Claro que já me aconteceu. O ditado popular “quem conta um conto, acrescenta um ponto”, explica bem que em tudo o que relatamos, acrescentamos o nosso olhar único; é esse nosso modo de ver diferente que nos leva a guardar memórias distintas, de uma mesma situação. Mas distinto, não quer dizer incompatível. É importante que aceitemos, uns e outros, que um entendimento diferente, é apenas uma outra perspectiva sobre a realidade, é uma memória, não é a realidade. Ter razão continua a ser muito sobrevalorizado em detrimento da procura de consensos.
Que acontecimentos considera memoráveis na vida da região e porquê?
A nossa região é rica em momentos definidores para a sua identidade cultural, social e económica.
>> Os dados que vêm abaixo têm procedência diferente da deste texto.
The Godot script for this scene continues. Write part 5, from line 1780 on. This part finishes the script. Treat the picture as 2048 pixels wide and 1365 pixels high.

É memorável o percurso de inovação que alguns sectores como a agricultura, nos últimos anos. São memoráveis os contributos que pessoas e instituições deram ao país e ao mundo, em áreas como o desporto ou a cultura. Mas aqui quero destacar, como factor memorável, a Academia – na acepção de instituições de ensino superior instaladas na região – com o seu contributo para a formação de profissionais qualificados, a par da atracção de talento na investigação científica, ensino e inovação. Precisamos de mais Academia, de maior partilha de conhecimento, de mais pessoas capazes de inovar no nosso território.
Se pudesse propor a construção de um memorial público seria dedicado a quê ou a quem?
Com o devido respeito e merecimento de muitas pessoas e instituições que alcançaram feitos extraordinários em nome do Cartaxo, esse memorial seria dedicado ao orgulho de ser do Cartaxo. A esta energia que nos une. Um memorial feito da resiliência das nossas gentes perante a adversidade, da sua capacidade de sonhar nos momentos mais difíceis e de dar tudo o que têm sempre que sentem que o nosso Cartaxo precisa. Um memorial que fosse símbolo de um ser e de um sentir comum. Como uma mensagem nossa, dirigida a nós próprios, para nos inspirar quando o caminho nos parecer mais acidentado.
Diz-se muitas vezes que as pessoas em cargos políticos têm má memória. É uma crítica justa?
Assumir um cargo político é assumir um compromisso com uma comunidade, com uma causa ou com uma missão pública, aceitando a enorme responsabilidade que é gerir bens comuns ou decidir por outras pessoas, a favor dessas outras pessoas. É preciso nada esquecer sobre promessas feitas, sobre expectativas criadas, ainda que circunstâncias novas condicionem o seu comprimento. Nesse caso há que dar explicações porque quanto maior for a transparência e a prestação de contas, menor importância assume a memória da pessoa que exerce o cargo.
O que pensa das tradições?
As tradições são um dos alicerces para a inovação e para o desenvolvimento. São a expressão do que temos de único, de diferenciador, não enquanto pessoas individuais, mas enquanto colectivo, enquanto comunidade. O conhecimento acumulado, a nossa identidade, posiciona-nos no mundo. Como mero exemplo, veja-se a importância das tradições expressas em manifestações culturais ancestrais, tanto quanto na configuração da paisagem, na arquitectura das cidades ou até na gastronomia ou na produção vitivinícola, para o crescimento económico proporcionado pelo turismo ou pela procura externa de produtos endógenos a cada região.
O que acha desta tradição de O MIRANTE assinalar cada aniversário pedindo aos seus leitores e anunciantes que partilhem as suas opiniões sobre um determinado tema?
Tal como gostamos de ter os nossos amigos e a nossa família junto a nós na celebração do nosso aniversário, penso que esta tradição criada por O MIRANTE de chamar às suas páginas os leitores e os anunciantes, como quem os convida para uma festa, para os ouvir e celebrar com eles as conquistas de mais um ano de vida, é uma tradição a manter. Pelo serviço prestado à promoção da região e pelo papel essencial na informação que leva a casa de cada leitor, esta é uma tradição que espero possa repetir-se por muitos e muitos anos. Parabéns a O MIRANTE, que tenha uma longa e próspera vida.